Friday, July 26, 2013

What significant impressions lead Eveline to remain behind?"Eveline" by James Joyce

"Eveline" in Dubliners, a collection of stories in which James Joyce portrays the tragic Irish in what have been called "truths of human experience" as Joyce discerned the Irish in a defeated, colonial city.  The fragmentary sketches of characters reflect the social climate of Dublin, a city occupied by the British.  In his introduction to Joyce's Dubliners, Terence Brown writes,



Those truths provoked anger, an almost vindictive rejection of the Ireland that would or could not transcend them, the satiric shudder of recoil from the terrible and cruel squalor of so much that takes place in these tales (marital abuse, violence against a child, sexual exploitation and entrapment, casual political corruption, religious hypocrisy).



As one of these stories, "Eveline gives a sketchy portrait of a young woman who is indecisive and subservient.  She dreams of receiving respect from people in a new home in a distant country: "She would not be treated as her mother had been." Yet, as she comtemplates her new life, "now that she was about to leave it she did not find it a wholly undesirable life."


Somewhat circumspect is the young man who wishes to take her to Buenos Ayres where he has a home.  With this man taking her to such a faraway place, the suggestion of Joyce is that the girl's leaving would be more exile than voyage with the man that she must meet secretly.  That Eveline lacks conviction on her departure is partly because her father has "found out about the affair and forbidden her to have anything to say to him." So, she has to meet him secretly.

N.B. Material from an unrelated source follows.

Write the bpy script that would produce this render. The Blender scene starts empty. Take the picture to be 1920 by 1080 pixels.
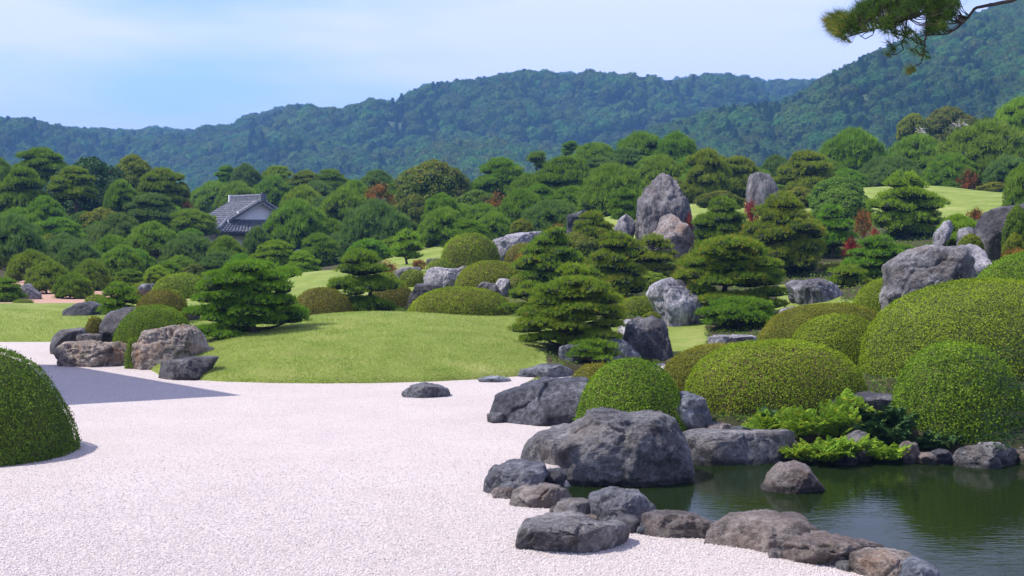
import bpy, bmesh, math, random
import numpy as np
from mathutils import Vector
rnd = random.Random(7)
RNG = np.random.default_rng(11)
S = bpy.context.scene
COL = S.collection

# ------------------------------------------------------------------ camera
F = 2637.0            # focal length in photo pixels (1920 wide)
CX, HY, CH = 960.0, 430.0, 3.0   # principal column, horizon row, eye height
cam = bpy.data.cameras.new('camera'); camo = bpy.data.objects.new('camera', cam); COL.objects.link(camo)
camo.location = (0, 0, CH); camo.rotation_euler = (math.pi/2, 0, 0)
cam.sensor_width = 36; cam.lens = 36*F/1920; cam.shift_y = -(540-HY)/1920
cam.clip_start = 0.1; cam.clip_end = 9000
S.camera = camo
# ------------------------------------------------------------------ light
EL = math.radians(56)
hz = np.array([-1.0, -0.06]); hz /= np.linalg.norm(hz)
TO_SUN = Vector((hz[0]*math.cos(EL), hz[1]*math.cos(EL), math.sin(EL)))
sun = bpy.data.lights.new('sun', 'SUN'); sun.energy = 3.2; sun.angle = math.radians(0.5); sun.color = (1, .95, .88)
suno = bpy.data.objects.new('sun', sun); COL.objects.link(suno)
suno.rotation_euler = TO_SUN.to_track_quat('Z', 'Y').to_euler(); suno.location = (-30, -10, 40)
W = bpy.data.worlds.new('World'); S.world = W; W.use_nodes = True
nt = W.node_tree; N = nt.nodes; Lk = nt.links; N.clear()
wo = N.new('ShaderNodeOutputWorld'); bg = N.new('ShaderNodeBackground'); sk = N.new('ShaderNodeTexSky')
sk.sky_type = 'NISHITA'; sk.sun_disc = False; sk.sun_elevation = EL; sk.sun_rotation = math.atan2(hz[0], hz[1])
sk.air_density = 1.0; sk.dust_density = 0.3; sk.ozone_density = 3.0; sk.altitude = 0
bg.inputs['Strength'].default_value = 0.099
tc = N.new('ShaderNodeTexCoord'); mp = N.new('ShaderNodeMapping'); mp.inputs['Scale'].default_value = (2.2, 2.2, 11); mp.inputs['Rotation'].default_value = (0, .05, 0.3)
nz = N.new('ShaderNodeTexNoise'); nz.inputs['Scale'].default_value = 1.5; nz.inputs['Detail'].default_value = 5; nz.inputs['Roughness'].default_value = .45
cr = N.new('ShaderNodeValToRGB'); cr.color_ramp.elements[0].position = .34; cr.color_ramp.elements[1].position = .58
mu = N.new('ShaderNodeMath'); mu.operation = 'MULTIPLY'; mu.inputs[1].default_value = .7
mx = N.new('ShaderNodeMix'); mx.data_type = 'RGBA'
mx.inputs['B'].default_value = (7.2, 6.65, 8.3, 1)
Lk.new(tc.outputs['Generated'], mp.inputs['Vector']); Lk.new(mp.outputs['Vector'], nz.inputs['Vector'])
Lk.new(nz.outputs['Fac'], cr.inputs['Fac']); Lk.new(cr.outputs['Color'], mu.inputs[0]); Lk.new(mu.outputs[0], mx.inputs['Factor'])
Lk.new(sk.outputs['Color'], mx.inputs['A']); tn = N.new('ShaderNodeMix'); tn.data_type = 'RGBA'; tn.blend_type = 'MULTIPLY'; tn.inputs[0].default_value = 1; tn.inputs['B'].default_value = (.86, .89, 1.04, 1)
Lk.new(mx.outputs['Result'], tn.inputs['A']); Lk.new(tn.outputs['Result'], bg.inputs['Color']); Lk.new(bg.outputs[0], wo.inputs['Surface'])
S.view_settings.view_transform = 'Standard'; S.view_settings.look = 'None'
S.view_settings.exposure = 1.1; S.view_settings.gamma = 1; S.view_settings.use_curve_mapping = False
cy = S.cycles
S.render.engine = 'CYCLES'
cy.max_bounces = 5; cy.diffuse_bounces = 2; cy.glossy_bounces = 3; cy.transmission_bounces = 3; cy.volume_bounces = 0
cy.transparent_max_bounces = 4; cy.use_denoising = True; cy.caustics_reflective = False; cy.caustics_refractive = False
cy.use_adaptive_sampling = False; S.render.filter_size = 1.1
cy.denoising_input_passes = 'RGB_ALBEDO_NORMAL'; cy.denoising_prefilter = 'ACCURATE'

# ------------------------------------------------------------------ helpers
def P(px, py, d): return np.array([(px-CX)/F*d, d, CH-(py-HY)/F*d])
def G(px, py, z=0.0):
    d = F*(CH-z)/(py-HY); return np.array([(px-CX)/F*d, d])
def PD(px, d): return np.array([(px-CX)/F*d, d])

_perm = np.random.default_rng(5).permutation(256); _perm = np.concatenate([_perm, _perm, _perm])
_grad = np.random.default_rng(6).normal(size=(256, 3)); _grad /= np.linalg.norm(_grad, axis=1)[:, None]
def pnoise(p):
    i = np.floor(p).astype(int); f = p-i; i &= 255
    u = f*f*f*(f*(f*6-15)+10); out = 0
    for dx in (0, 1):
        for dy in (0, 1):
            for dz in (0, 1):
                h = _perm[_perm[_perm[(i[:, 0]+dx) & 255]+((i[:, 1]+dy) & 255)]+((i[:, 2]+dz) & 255)]
                g = (_grad[h]*(f-np.array([dx, dy, dz]))).sum(1)
                w = (u[:, 0] if dx else 1-u[:, 0])*(u[:, 1] if dy else 1-u[:, 1])*(u[:, 2] if dz else 1-u[:, 2])
                out = out+g*w
    return out
def fbm(p, o=4, lac=2.1, gain=.5):
    a, s, t = 1., 0, np.asarray(p, float)
    for k in range(o):
        s = s+a*pnoise(t+k*17.3); t = t*lac; a *= gain
    return s
def ridged(p, o=3):
    a, s, t = 1., 0, np.asarray(p, float)
    for k in range(o):
        s = s+a*(1-2*np.abs(pnoise(t+k*9.7))); t = t*2.1; a *= .5
    return s
def unit(v): return v/np.maximum(np.linalg.norm(v, axis=-1, keepdims=True), 1e-9)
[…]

One evening Eveline, realizing that "her time was running out," sits by the window, leaning her head against the window curatin where there is a odour of dusty cretonne., which suggests the death of her dream.  This smell of funeral homes reminds him of Eveline's mother and her promise to her to keep the home together:



A bell clanged upon her heart.



In an epiphany, Eveline realizes that she canot



As she mused the pitiful vision of her mother's life laid its spell on the very quick of her being--that life of commonplace sacrifices closing in final craziness.



Unconvinced, Eveline repeats in her mind, "Frank would save her."  But, she remembers her brother, who will be left alone with the father, to fend for himself.  Still, Eveline reminds herself, "Could she still draw back after all he had done for her? 



A bell clanged upon her heart.  She felt him seize her hand.


All the seas of the world tumbeld about her heart.  He was drawing her into them.  She gripped with both hands at the iron railing.



Having arrived at the station on the appointed day, Eveline is surrounds by brown baggage, a color reflective of her life.  The "black mass of the boat" are caught by the eye of Eveline as she prays to God to direct her.  But as Frank calls to her Eveline experiences an epiphany, the moment in which she realizes that she cannot abandon the promise to her mother, nor can she expose her brother to the sexual abuse that she has suffered.  She must stay to protect her brother.